### Requirements
Write out the listing exactly as it is given.
--- --- ---
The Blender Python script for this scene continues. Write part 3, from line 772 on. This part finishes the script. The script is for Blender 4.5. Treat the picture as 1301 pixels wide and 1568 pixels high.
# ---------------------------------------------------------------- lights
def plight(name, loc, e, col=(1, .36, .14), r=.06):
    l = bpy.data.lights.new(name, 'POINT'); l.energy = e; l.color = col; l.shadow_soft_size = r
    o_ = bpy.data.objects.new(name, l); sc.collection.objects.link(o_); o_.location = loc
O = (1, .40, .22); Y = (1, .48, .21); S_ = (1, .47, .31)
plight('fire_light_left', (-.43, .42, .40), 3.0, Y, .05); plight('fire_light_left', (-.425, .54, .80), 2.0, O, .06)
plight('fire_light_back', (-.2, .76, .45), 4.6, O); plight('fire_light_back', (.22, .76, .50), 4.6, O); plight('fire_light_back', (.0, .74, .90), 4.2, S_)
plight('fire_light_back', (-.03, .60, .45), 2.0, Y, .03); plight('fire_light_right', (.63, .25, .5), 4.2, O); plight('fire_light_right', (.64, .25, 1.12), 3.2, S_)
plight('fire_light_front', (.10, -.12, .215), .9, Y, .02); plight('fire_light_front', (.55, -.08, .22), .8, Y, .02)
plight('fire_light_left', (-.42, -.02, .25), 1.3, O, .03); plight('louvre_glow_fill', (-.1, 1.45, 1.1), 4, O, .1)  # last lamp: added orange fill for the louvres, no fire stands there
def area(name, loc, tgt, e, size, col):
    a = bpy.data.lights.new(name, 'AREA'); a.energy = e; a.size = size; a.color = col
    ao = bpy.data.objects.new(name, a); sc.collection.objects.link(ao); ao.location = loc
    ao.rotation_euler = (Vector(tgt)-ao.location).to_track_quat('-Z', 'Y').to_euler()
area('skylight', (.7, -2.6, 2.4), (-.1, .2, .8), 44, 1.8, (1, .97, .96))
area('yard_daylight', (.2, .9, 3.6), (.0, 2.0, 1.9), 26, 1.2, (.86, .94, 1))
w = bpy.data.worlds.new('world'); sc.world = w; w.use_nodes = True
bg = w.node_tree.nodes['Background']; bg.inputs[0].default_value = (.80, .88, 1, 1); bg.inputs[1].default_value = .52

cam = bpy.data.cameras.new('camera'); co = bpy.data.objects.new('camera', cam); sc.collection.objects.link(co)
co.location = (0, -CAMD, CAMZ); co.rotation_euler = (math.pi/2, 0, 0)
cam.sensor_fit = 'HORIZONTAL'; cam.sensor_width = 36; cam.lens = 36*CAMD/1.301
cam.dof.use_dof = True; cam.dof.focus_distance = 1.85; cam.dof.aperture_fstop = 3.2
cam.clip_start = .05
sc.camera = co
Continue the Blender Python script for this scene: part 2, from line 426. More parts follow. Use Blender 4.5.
--- --- ---
### Answer to this problem
The Blender Python script for this scene continues. Write part 3, from line 772 on. This part finishes the script. The script is for Blender 4.5. Treat the picture as 1301 pixels wide and 1568 pixels high.
# ---------------------------------------------------------------- lights
def plight(name, loc, e, col=(1, .36, .14), r=.06):
    l = bpy.data.lights.new(name, 'POINT'); l.energy = e; l.color = col; l.shadow_soft_size = r
    o_ = bpy.data.objects.new(name, l); sc.collection.objects.link(o_); o_.location = loc
O = (1, .40, .22); Y = (1, .48, .21); S_ = (1, .47, .31)
plight('fire_light_left', (-.43, .42, .40), 3.0, Y, .05); plight('fire_light_left', (-.425, .54, .80), 2.0, O, .06)
plight('fire_light_back', (-.2, .76, .45), 4.6, O); plight('fire_light_back', (.22, .76, .50), 4.6, O); plight('fire_light_back', (.0, .74, .90), 4.2, S_)
plight('fire_light_back', (-.03, .60, .45), 2.0, Y, .03); plight('fire_light_right', (.63, .25, .5), 4.2, O); plight('fire_light_right', (.64, .25, 1.12), 3.2, S_)
plight('fire_light_front', (.10, -.12, .215), .9, Y, .02); plight('fire_light_front', (.55, -.08, .22), .8, Y, .02)
plight('fire_light_left', (-.42, -.02, .25), 1.3, O, .03); plight('louvre_glow_fill', (-.1, 1.45, 1.1), 4, O, .1)  # last lamp: added orange fill for the louvres, no fire stands there
def area(name, loc, tgt, e, size, col):
    a = bpy.data.lights.new(name, 'AREA'); a.energy = e; a.size = size; a.color = col
    ao = bpy.data.objects.new(name, a); sc.collection.objects.link(ao); ao.location = loc
    ao.rotation_euler = (Vector(tgt)-ao.location).to_track_quat('-Z', 'Y').to_euler()
area('skylight', (.7, -2.6, 2.4), (-.1, .2, .8), 44, 1.8, (1, .97, .96))
area('yard_daylight', (.2, .9, 3.6), (.0, 2.0, 1.9), 26, 1.2, (.86, .94, 1))
w = bpy.data.worlds.new('world'); sc.world = w; w.use_nodes = True
bg = w.node_tree.nodes['Background']; bg.inputs[0].default_value = (.80, .88, 1, 1); bg.inputs[1].default_value = .52

cam = bpy.data.cameras.new('camera'); co = bpy.data.objects.new('camera', cam); sc.collection.objects.link(co)
co.location = (0, -CAMD, CAMZ); co.rotation_euler = (math.pi/2, 0, 0)
cam.sensor_fit = 'HORIZONTAL'; cam.sensor_width = 36; cam.lens = 36*CAMD/1.301
cam.dof.use_dof = True; cam.dof.focus_distance = 1.85; cam.dof.aperture_fstop = 3.2
cam.clip_start = .05
sc.camera = co
Continue the Blender Python script for this scene: part 2, from line 426. More parts follow. Use Blender 4.5.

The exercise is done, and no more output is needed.